*What you have to do*: Reproduce the material below line by line, beginning with its first line and ending with the line that contains "dup(fp, g, 0, 1, lb, 'marker"; leave out pictures.

──────────────────────────────

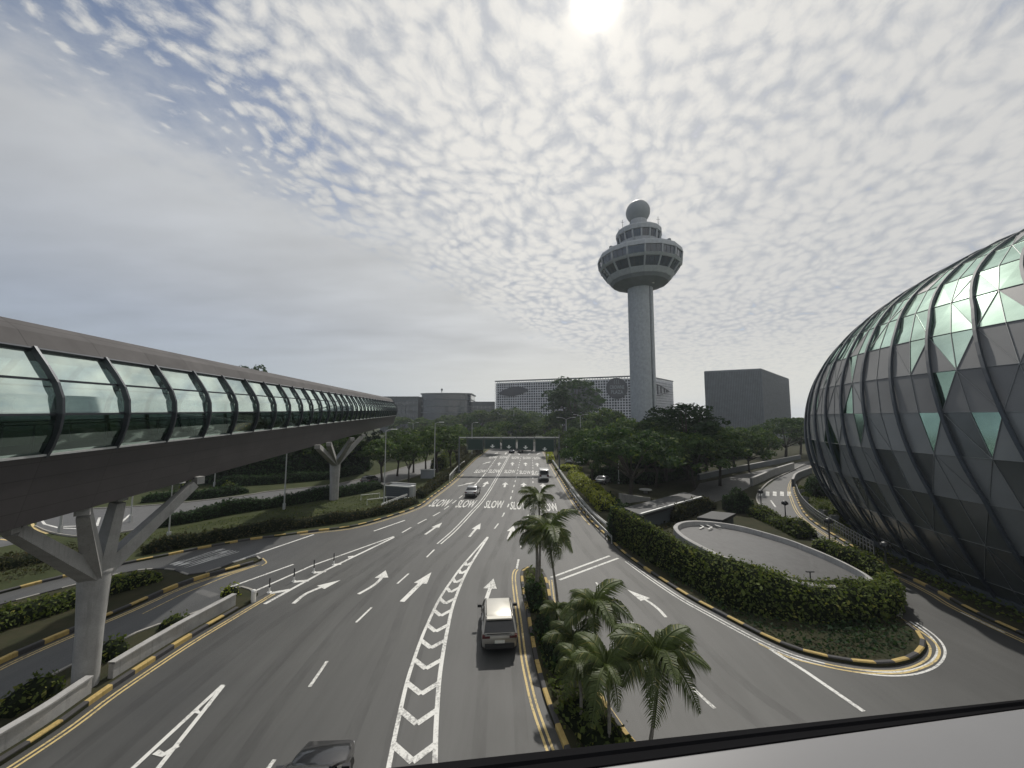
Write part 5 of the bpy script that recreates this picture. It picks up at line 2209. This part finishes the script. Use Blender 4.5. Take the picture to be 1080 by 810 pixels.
# flexible marker posts in the merge gore
fp = None
for i, (px, py, lb) in enumerate(((284, 625, 'slim marker post on the gore nearest the parapet end'), (310, 613.5, 'slim marker post, second from the parapet end'), (331, 604, 'slim marker post, third from the parapet end'), (352, 596, 'slim marker post at the far tip of the gore'))):
    g = G(px, py)
    if fp is None:
        fp = thing('marker_post', lb, 'marker post', g, group='slim marker posts on the merge gore')
        mb = MB()
        mb.tube([g, g + Vector((0, 0, .95))], .04, 8)
        mb.build('post', 'dark_metal', fp)
        mb = MB()
        mb.tube([g + Vector((0, 0, .04)), g + Vector((0, 0, .34))], .055, 8)
        mb.build('reflective_band', 'white_metal', fp)
        mb = MB()
        mb.tube([g + Vector((0, 0, .02)), g + Vector((0, 0, .06))], [.16, .12], 10)
        mb.build('base', 'white_metal', fp)
    else:
        dup(fp, g, 0, 1, lb, 'marker post', 'slim marker posts on the merge gore')

# =================================================================== SIGN GANTRY
gD = 84.0
gl_, gr2 = at(484, 497, gD), at(590, 499, gD)
gt = thing('sign_gantry', 'wide motorway sign gantry with five dark green panels across the main road', 'sign gantry', (gl_.x, gD, 0))
zt, zb = at(540, 461.5, gD).z, at(540, 474.5, gD).z
for x in (gl_.x, gr2.x):
    mb = MB()
    mb.bar((x, gD, 0), (x, gD, zt + .3), .32, .32, .26, .26, up=Vector((0, 1, 0)))
    mb.box((x, gD, .3), (.8, .8, .6))
    mb.build('leg', 'bldg_grey', gt)
mb = MB()
mb.bar((gl_.x, gD, zt), (gr2.x, gD, zt), .3, .22)
mb.build('beam', 'galv', gt)
px0 = [493, 511, 529, 545.5, 564]
px1 = [510, 528, 544.5, 563, 584.5]
for i in range(5):
    a, b = at(px0[i], 467, gD).x, at(px1[i], 467, gD).x
    zlow = zb + (.0, .25, .1, .0, -.35)[i]
    pn = MB()
    pn.box(((a + b) / 2, gD - .35, (zt - .25 + zlow) / 2), (b - a - .12, .12, zt - .25 - zlow))
    zt_p = 0
    po = pn.build('sign_panel', 'sign_green', gt)
    mb = MB()
    yb = gD - .42
    for x in (a + .16, b - .16):
        mb.bar((x, yb, zlow + .1), (x, yb, zt - .35), .07, .02, up=Vector((0, 1, 0)))
    for z in (zlow + .1, zt - .35):
        mb.bar((a + .13, yb, z), (b - .13, yb, z), .02, .07)
    mb.build('border', 'bldg_grey', po)
    if i:
        mb = MB()
        cx = (a + b) / 2
        mb.mesh([(cx - .55, yb, zlow + .62), (cx + .55, yb, zlow + .62), (cx, yb, zlow + .2)], [(0, 1, 2)])
        mb.mesh([(cx - .16, yb, zlow + .62), (cx + .16, yb, zlow + .62), (cx + .16, yb, zlow + .95), (cx - .16, yb, zlow + .95)], [(0, 1, 2, 3)])
        mb.build('arrow_mark', 'sign_white', po)
mb = MB()
for i in range(6):
    x = (px0 + [586])[i]
    q = at(x - .5, 467, gD)
    mb.bar((q.x, gD - .12, zb - .1), (q.x, gD - .12, zt + .25), .12, .12, up=Vector((0, 1, 0)))
mb.build('bracket', 'bldg_grey', gt)

# =================================================================== STREET LAMPS, POSTS, RAILS
def lamp(px, py, ztop, label, r=.085, heads=1, arm=1.2, side=1, group='street lamps along the roads', D=None):
    g = G(px, py) if D is None else Vector((at(px, 440, D).x, D, 0))
    t = thing('street_lamp', label, 'street lamp', (g.x, g.y, .1), group=group)
    mb = MB()
    mb.tube([g + Vector((0, 0, .1)), g + Vector((0, 0, ztop))], [r, r * .6], 8)
    mb.build('pole', 'galv', t)
    mb = MB()
    mb.box(g + Vector((0, 0, .45)), (.26, .26, .9))
    mb.build('base', 'galv', t)
    for s in ((side,) if heads == 1 else (-1, 1)):
        mb = MB()
        e = g + Vector((s * arm, 0, ztop + arm * .28))
        mb.tube([g + Vector((0, 0, ztop - .05)), g + Vector((s * arm * .5, 0, ztop + arm * .2)), e], .05, 6)
        mb.build('arm', 'galv', t)
        mb = MB()
        mb.box(e + Vector((s * .35, 0, 0)), (.8, .28, .12))
        mb.build('lamp_head', 'white_metal', t)
    return t


lamp(299.5, 538.5, 8.8, 'grey lamp post standing on the lawn left of the far pier', .10, arm=.6)
lamp(404.8, 537, 10.2, 'grey lamp post in front of the grey kiosk', .09, arm=.7)
lamp(457.8, 513, 10.9, 'grey lamp post between the kiosk and the gantry', .10, arm=.8)
lamp(498, 492, 10.2, 'tall lamp post behind the left gantry panel', .12, arm=1, D=112)
lamp(542, 480, 15.0, 'tall lamp post against the hotel over the middle of the gantry', .14, heads=2, arm=2.2, D=170)
lamp(597, 480, 11.4, 'double armed lamp post right of the gantry', .14, heads=2, arm=2.0, D=112)
lamp(612, 480, 12.5, 'double armed lamp post behind the parked white cars', .14, heads=2, arm=1.6, D=130)
lamp(436, 460, 9.5, 'white headed lamp post under the round building', .14, heads=2, arm=1.4, D=150)
lamp(137.5, 552, 5.2, 'short dark lamp post behind the near pier', .08, arm=.4)
lamp(177.5, 571, 5.5, 'thin dark lamp post under the long arm of the near pier', .07, arm=.4)
lamp(63, 564, 6.5, 'dark post between the arms of the near pier by the loop road', .13, arm=.3)
lamp(226, 514, 6.5, 'dark lamp post in the shadow beyond the side road', .10, arm=.4)
lamp(651, 497, 9.0, 'slim lamp post with white head inside the umbrella crowned tree', .08, arm=.9, D=70)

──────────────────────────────

*Result of the task*:
Write part 5 of the bpy script that recreates this picture. It picks up at line 2209. This part finishes the script. Use Blender 4.5. Take the picture to be 1080 by 810 pixels.
# flexible marker posts in the merge gore
fp = None
for i, (px, py, lb) in enumerate(((284, 625, 'slim marker post on the gore nearest the parapet end'), (310, 613.5, 'slim marker post, second from the parapet end'), (331, 604, 'slim marker post, third from the parapet end'), (352, 596, 'slim marker post at the far tip of the gore'))):
    g = G(px, py)
    if fp is None:
        fp = thing('marker_post', lb, 'marker post', g, group='slim marker posts on the merge gore')
        mb = MB()
        mb.tube([g, g + Vector((0, 0, .95))], .04, 8)
        mb.build('post', 'dark_metal', fp)
        mb = MB()
        mb.tube([g + Vector((0, 0, .04)), g + Vector((0, 0, .34))], .055, 8)
        mb.build('reflective_band', 'white_metal', fp)
        mb = MB()
        mb.tube([g + Vector((0, 0, .02)), g + Vector((0, 0, .06))], [.16, .12], 10)
        mb.build('base', 'white_metal', fp)
    else:
        dup(fp, g, 0, 1, lb, 'marker post', 'slim marker posts on the merge gore')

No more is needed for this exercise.